Ho anche altri esempi che vanno in un senso o nell’altro: per esempio quelli dello sci specialmente di fondo nei riguardi di quelli del ciclismo, ritenuto posto dove si fatica nobilmente ancora più che sulle nevi. Quello di grandi dell’atletica come il marciatore Maurizio Damilano impegnatissimi a seguire del ciclismo anche i dettagli, sino ad arrivare a formare, sponsor uno della loro tribù, il grande Franco Arese, una bella squadra di professionisti per il Giro d’Italia. Quanto a Livio Berruti amico mio fraterno credo proprio che avrebbe barattato l’oro di Roma 1960 con un grande successo nel tennis, gioco da lui amatissimo e sino a pochi anni fa praticato con serietà assoluta e risultati discreti, o nell’automobilismo di velocità (idem con corsi e abilitazioni speciali e con rischi forti assunti e patiti).
Generalizzo? Oppure eccedo nei particolarismi? Non so. Ricordo però troppi calciatori, compreso il grande Gianni Rivera de ma jeunesse, al Giro o al Tour per seguire una tappa e sin troppo ammirati, a parole, del faticare dei ciclisti, quasi che con queste lodi volessero espiare una parte della loro fortuna di avere scelto il calcio o di essere stati dal calcio scelti (e forse alla base di questo sta la pratica del golf, dove si fatica poco o niente e si guadagna molto troppo, da parte di molti del calcio, i quali parlano di hobby ma si impegnano come maniaci.
Non maniaco, ma tifoso iperdocumentato del ciclismo Eugenio Fascetti l’allenatore di calcio dei miracoli, giocatori scarsi e risultati importanti grazie al suo”casino organizzato”. Fascetti, uno anche del mio Toro, mi ha messo puntualmente in crisi con la sua sapienza ciclistica, con la sua attesa competente dei responsi delle gare già di inizio classico di stagione, col suo culto motivato di personaggi della bicicletta.
Tutto sommato quelli più, come dire?, impegnati nel senso di rapporto contorto o almeno complesso con il campione di qualche altro sport sono proprio i ciclisti (partendo da quel Maertens con Platini).

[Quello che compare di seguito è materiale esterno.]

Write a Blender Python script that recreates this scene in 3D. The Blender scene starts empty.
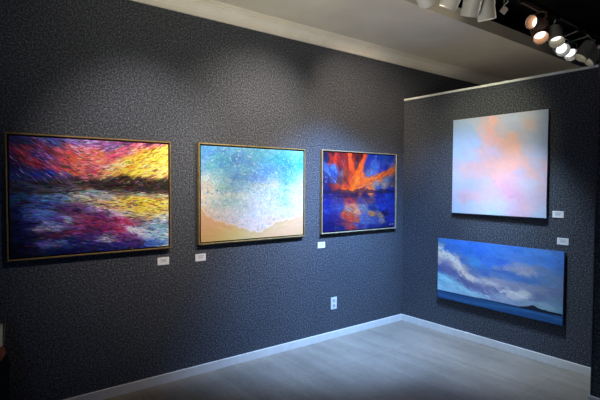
import bpy, bmesh, math, random
import numpy as np
from mathutils import Vector, Matrix

SC = bpy.context.scene
COL = SC.collection
# ------------------------------------------------------------------ camera
# corner of the two walls is the world origin: the long wall is the plane y=0, the partition the plane x=0
CAM_LOC = (-4.2745, -3.5642, 1.6)
CAM_F, CAM_R, CAM_U = (0.610872, 0.790968, -0.034709), (0.791535, -0.611107, 0.004633), (0.017546, 0.030303, 0.999387)
FOCAL_PX = 464.74

cd = bpy.data.cameras.new('camera')
cd.sensor_width = 36.0
cd.lens = FOCAL_PX * 36.0 / 600.0
cam = bpy.data.objects.new('camera', cd)
m = Matrix.Identity(4)
for i in range(3):
    m[i][0] = CAM_R[i]; m[i][1] = CAM_U[i]; m[i][2] = -CAM_F[i]; m[i][3] = CAM_LOC[i]
cam.matrix_world = m
COL.objects.link(cam)
SC.camera = cam
SC.view_settings.view_transform = 'Standard'
SC.view_settings.look = 'None'
SC.view_settings.gamma = 1.0
SC.view_settings.exposure = 0.0
SC.view_settings.use_curve_mapping = False
# ------------------------------------------------------------------ world and daylight
W = bpy.data.worlds.new('world'); SC.world = W; W.use_nodes = True
W.node_tree.nodes['Background'].inputs[0].default_value = (0.10, 0.30, 1.0, 1)
W.node_tree.nodes['Background'].inputs[1].default_value = 0.03

def area(name, loc, target, sx, sy, power, color, spread=180):
    l = bpy.data.lights.new(name, 'AREA'); l.shape = 'RECTANGLE'; l.size = sx; l.size_y = sy
    l.energy = power; l.color = color; l.spread = math.radians(spread)
    o = bpy.data.objects.new(name, l); COL.objects.link(o); o.location = loc
    o.rotation_euler = (Vector(target) - Vector(loc)).to_track_quat('-Z', 'Y').to_euler()
    return o
# daylight through the shop window behind the viewer
area('window_daylight', (-8.2, -8.2, 1.75), (-0.7, -1.0, 0.9), 1.6, 1.1, 40, (0.20, 0.42, 1.0), 180)
# added warm fill from below, standing in for bounced light on the soffit
area('soffit_fill', (-4.9, -2.6, 0.5), (-2.2, -0.8, 3.1), 1.0, 0.8, 12, (1.0, 0.92, 0.76), 58)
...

Mi sembra (arrivo alla blasfemia?) che i ciclisti siano quasi imbarazzati, complessati dal fatto evidente che la loro fatica sia sporca, ferina, disumana, rischiosa e intanto non venga ricompensata bene, o lo sia benino ma con cifre spesso ridicole rispetto a quelle di altri sport infinitamente meno popolari. Segue dibattito?